## PROVIDED ENTRIES
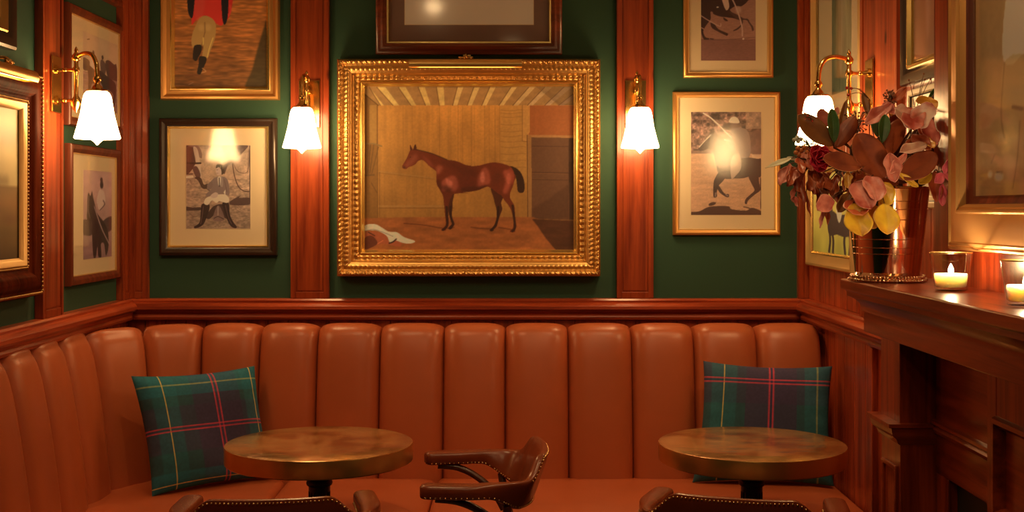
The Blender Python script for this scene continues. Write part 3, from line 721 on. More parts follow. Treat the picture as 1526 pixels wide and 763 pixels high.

* * *

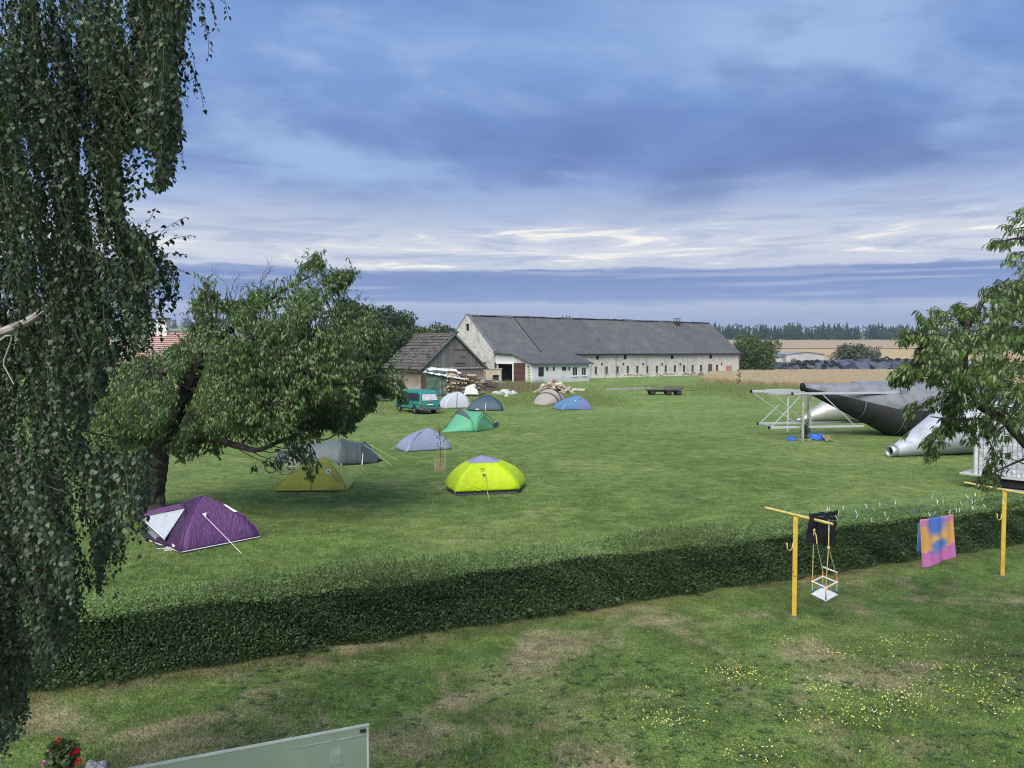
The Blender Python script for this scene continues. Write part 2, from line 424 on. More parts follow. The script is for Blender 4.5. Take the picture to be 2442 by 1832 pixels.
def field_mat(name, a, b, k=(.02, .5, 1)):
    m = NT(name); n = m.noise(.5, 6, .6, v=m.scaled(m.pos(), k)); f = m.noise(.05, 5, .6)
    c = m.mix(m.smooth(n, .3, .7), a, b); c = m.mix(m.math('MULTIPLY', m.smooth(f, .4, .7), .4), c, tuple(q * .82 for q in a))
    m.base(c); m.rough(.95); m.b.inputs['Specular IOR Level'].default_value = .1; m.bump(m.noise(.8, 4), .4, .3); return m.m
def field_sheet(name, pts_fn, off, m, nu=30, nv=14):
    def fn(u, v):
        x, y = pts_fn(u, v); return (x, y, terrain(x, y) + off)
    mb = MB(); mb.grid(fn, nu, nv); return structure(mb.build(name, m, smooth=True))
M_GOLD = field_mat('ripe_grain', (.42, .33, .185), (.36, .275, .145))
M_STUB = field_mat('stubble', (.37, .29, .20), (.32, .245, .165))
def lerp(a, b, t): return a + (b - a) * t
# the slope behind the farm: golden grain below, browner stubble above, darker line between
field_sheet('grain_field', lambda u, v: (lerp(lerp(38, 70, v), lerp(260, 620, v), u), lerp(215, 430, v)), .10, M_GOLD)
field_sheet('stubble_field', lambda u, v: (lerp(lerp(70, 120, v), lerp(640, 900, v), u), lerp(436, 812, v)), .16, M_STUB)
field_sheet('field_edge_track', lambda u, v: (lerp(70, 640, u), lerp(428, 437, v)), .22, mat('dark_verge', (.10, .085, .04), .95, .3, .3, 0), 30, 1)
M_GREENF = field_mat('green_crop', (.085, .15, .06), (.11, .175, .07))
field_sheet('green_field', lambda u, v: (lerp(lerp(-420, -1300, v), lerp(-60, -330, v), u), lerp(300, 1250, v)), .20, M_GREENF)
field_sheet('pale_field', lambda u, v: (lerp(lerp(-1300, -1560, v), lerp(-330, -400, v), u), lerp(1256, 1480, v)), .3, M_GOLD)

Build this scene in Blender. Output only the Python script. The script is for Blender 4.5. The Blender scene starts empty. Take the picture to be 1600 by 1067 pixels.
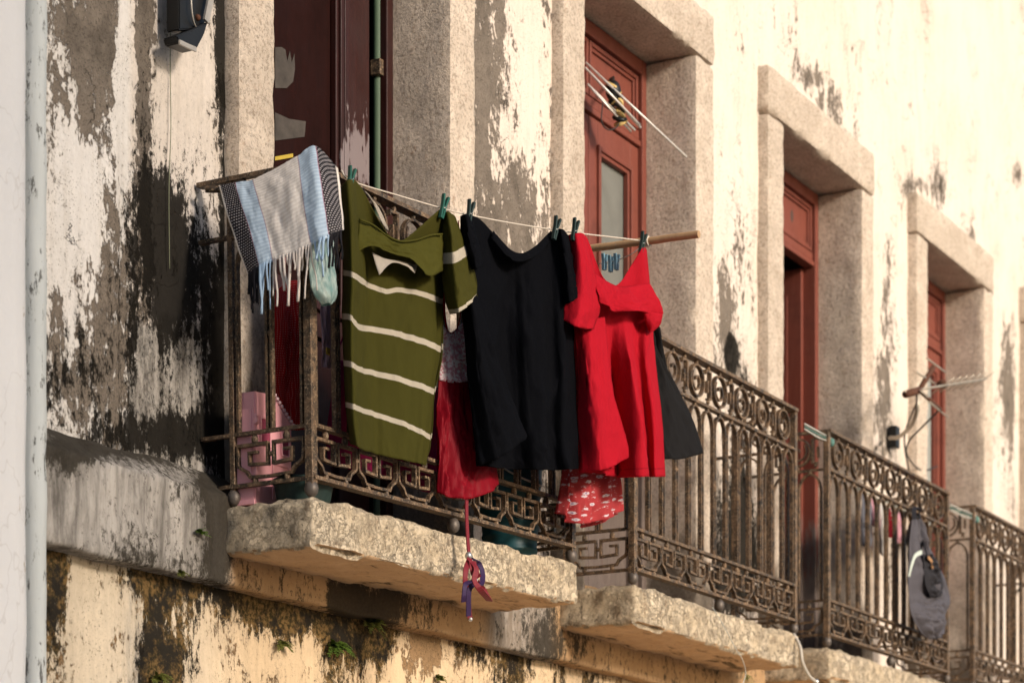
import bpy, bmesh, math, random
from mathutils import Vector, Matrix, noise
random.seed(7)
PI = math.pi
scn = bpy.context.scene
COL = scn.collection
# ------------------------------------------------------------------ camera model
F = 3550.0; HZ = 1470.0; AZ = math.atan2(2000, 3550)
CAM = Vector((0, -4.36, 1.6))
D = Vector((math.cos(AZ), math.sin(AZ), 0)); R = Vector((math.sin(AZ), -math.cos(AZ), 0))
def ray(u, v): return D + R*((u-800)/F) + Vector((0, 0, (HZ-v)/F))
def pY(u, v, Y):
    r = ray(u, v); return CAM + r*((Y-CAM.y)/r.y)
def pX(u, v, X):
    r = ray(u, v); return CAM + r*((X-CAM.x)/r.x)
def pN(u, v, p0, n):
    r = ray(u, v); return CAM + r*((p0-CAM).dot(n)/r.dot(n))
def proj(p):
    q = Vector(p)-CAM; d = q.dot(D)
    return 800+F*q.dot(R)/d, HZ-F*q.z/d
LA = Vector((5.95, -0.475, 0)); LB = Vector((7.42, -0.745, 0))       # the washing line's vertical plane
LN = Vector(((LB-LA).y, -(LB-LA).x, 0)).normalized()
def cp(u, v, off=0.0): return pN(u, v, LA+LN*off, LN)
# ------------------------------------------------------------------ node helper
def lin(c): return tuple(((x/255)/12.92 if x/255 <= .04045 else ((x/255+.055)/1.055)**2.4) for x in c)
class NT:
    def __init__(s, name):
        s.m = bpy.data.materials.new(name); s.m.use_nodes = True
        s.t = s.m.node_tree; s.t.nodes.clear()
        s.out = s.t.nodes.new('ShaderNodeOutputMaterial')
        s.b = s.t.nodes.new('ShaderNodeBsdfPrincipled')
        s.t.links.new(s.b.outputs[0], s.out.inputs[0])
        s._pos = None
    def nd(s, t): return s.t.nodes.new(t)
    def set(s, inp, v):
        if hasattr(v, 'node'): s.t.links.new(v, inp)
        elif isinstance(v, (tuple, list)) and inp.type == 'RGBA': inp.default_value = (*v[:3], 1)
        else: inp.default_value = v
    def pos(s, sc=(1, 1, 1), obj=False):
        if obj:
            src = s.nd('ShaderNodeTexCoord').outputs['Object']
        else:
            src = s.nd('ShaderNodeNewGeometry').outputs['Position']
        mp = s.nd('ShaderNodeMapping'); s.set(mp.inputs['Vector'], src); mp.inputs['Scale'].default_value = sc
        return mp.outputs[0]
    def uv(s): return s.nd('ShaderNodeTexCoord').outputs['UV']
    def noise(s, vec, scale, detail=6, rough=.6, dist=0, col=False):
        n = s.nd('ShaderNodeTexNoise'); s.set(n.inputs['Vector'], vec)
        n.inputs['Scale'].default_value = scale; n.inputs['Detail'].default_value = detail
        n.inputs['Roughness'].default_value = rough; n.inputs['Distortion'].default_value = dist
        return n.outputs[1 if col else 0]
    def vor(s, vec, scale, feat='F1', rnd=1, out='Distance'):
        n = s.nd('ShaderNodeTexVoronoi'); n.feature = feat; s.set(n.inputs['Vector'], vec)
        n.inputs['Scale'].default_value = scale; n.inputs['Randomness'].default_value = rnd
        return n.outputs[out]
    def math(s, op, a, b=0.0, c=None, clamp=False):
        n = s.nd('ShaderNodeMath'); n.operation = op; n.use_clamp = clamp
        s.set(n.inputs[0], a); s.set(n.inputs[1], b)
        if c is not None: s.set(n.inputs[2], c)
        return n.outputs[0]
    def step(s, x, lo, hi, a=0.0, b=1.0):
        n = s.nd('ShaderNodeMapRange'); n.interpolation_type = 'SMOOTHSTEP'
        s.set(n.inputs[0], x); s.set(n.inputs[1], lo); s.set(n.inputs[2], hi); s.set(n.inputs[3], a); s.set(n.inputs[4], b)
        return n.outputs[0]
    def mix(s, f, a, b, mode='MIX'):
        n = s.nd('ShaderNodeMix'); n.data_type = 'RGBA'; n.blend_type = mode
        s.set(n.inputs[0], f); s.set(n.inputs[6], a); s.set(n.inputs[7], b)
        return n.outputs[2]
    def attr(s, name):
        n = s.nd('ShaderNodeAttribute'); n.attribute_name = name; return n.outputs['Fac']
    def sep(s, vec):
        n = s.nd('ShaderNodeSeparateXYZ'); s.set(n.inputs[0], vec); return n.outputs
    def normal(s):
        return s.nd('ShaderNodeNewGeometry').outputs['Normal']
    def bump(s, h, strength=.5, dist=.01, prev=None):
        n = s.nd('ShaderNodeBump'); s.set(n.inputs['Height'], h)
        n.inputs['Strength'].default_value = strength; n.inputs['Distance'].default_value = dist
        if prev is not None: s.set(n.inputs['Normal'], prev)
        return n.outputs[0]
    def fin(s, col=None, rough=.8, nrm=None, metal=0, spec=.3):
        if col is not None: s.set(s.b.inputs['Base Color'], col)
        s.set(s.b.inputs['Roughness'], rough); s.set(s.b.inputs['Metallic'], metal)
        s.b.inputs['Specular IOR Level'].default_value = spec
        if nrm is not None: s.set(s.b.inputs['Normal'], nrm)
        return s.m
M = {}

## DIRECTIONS
In the entries above, count each line with "from"; reply with the total only.

## FULL RESPONSE
3